A little-known piece of Iowa history is coming to the stage in a one-night-only opera from the Crescendo Children’s Choir.
Child and adult singers, including professional opera stars, will perform Orphan Train to Iowa: For the Love of Pete on Saturday, June 18 at 7:30 p.m. in the Coralville Center for the Performing Arts.
The original opera is based on Ethel Barker’s novel For the Love of Pete: An Orphan Train Story.
Donald and Nancy Macfarlane, a married couple who met singing in a Philadelphia church choir, bumped into Barker, an Iowa City-based writer, at a party and they got to talking about Barker’s book.
They eventually decided to commission Barker to turn her story into an opera.
“I said, ‘Well can you write the libretto?’” said Donald Macfarlane, the stage director. “And she said, ‘Well yes,’ and then she thought on it and said, ‘What’s a libretto?’”
Barker collaborated with Donald and Nancy Macfarlane to convert her story into songs, and Kevin Allen, a composer from Chicago, wrote the music.
The play follows Pete and his friends Rosie and Iris, who are sisters. The three travel from New York to Iowa, where they are placed with families.
The orphan train was a real system that placed children from places like New York and Boston with rural families in a time before federal programs for orphaned children.
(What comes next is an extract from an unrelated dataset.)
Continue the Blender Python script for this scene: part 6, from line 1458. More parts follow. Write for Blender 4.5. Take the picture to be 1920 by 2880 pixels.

According to the Social Welfare History Project, between 1854 and 1929 an estimated 200,000 children were moved across the country. The concept was invented by Charles Loring Brace, a minister who thought the orphanages were overcrowded and that children would benefit from family life. Brace thought this would be mutually beneficial to families who needed extra hands to tend their farm.
There are some dark elements of this history, as the families were not vetted by any modern standard and some adoptees were only looking for free labor. Additionally, not all children on the orphan trains were actually orphaned.
The opera touches on these elements. For example, the character Old Man Olson wants to adopt Pete just to have him work, and doesn’t care about him emotionally. The play also shows the sisters Rosie and Iris being separated from each other.
“Although it’s sort of written for young teenagers … they’re dealing with very real, very human issues,” Donald said of the book. “And when you start to explore very real, very human issues, the various characters in the book sort of came alive to us, and it’s those characters that actually drove it.”

Ultimately, though, Allen says it’s an uplifting story.
With professional talent coming from out of the state, a full orchestra, two acts, and an original libretto, Nancy Macfarlane, Crescendo’s founder and artistic director, said this production has grown beyond their imagination.
“This became much bigger than anything I ever planned,” she said. And suddenly we’ve got people coming from all over to sing the roles and it is a great deal larger than anything I’ve ever done before.”
It’s also become a family event for Donald and Nancy Macfarlane. Their daughter is an opera singer in Chicago who will be singing in the show and their son who performs in the Chicago Lyric Opera orchestra will be playing violin. Donald said they are also planning to squeeze eight of their nine grandchildren on stage.

Nancy said she hopes people appreciate that the opera tells an original story based on Iowa’s history.
“It was really something, there was no foster care, there was no anything in those years, and it was I think it ran for 70 some years,” she said. “The train didn’t stop until I believe it’s 1929. So it was really a monumental thing and a lot of people in the Midwest are related to people that did ride the orphan train.”
Allen said he hopes Orphan Train to Iowa can serve as an entry point for people who haven’t seen opera before.
“I’m quite confident they will be probably more first time opera-goers in this production, I’m sure,” Allen said. “And for that, I hope that it will be a very easy way into this kind of repertoire because it’s an American story.”
Attendees can find information about tickets for Saturday’s show through the Coralville Center for the Performing Arts website.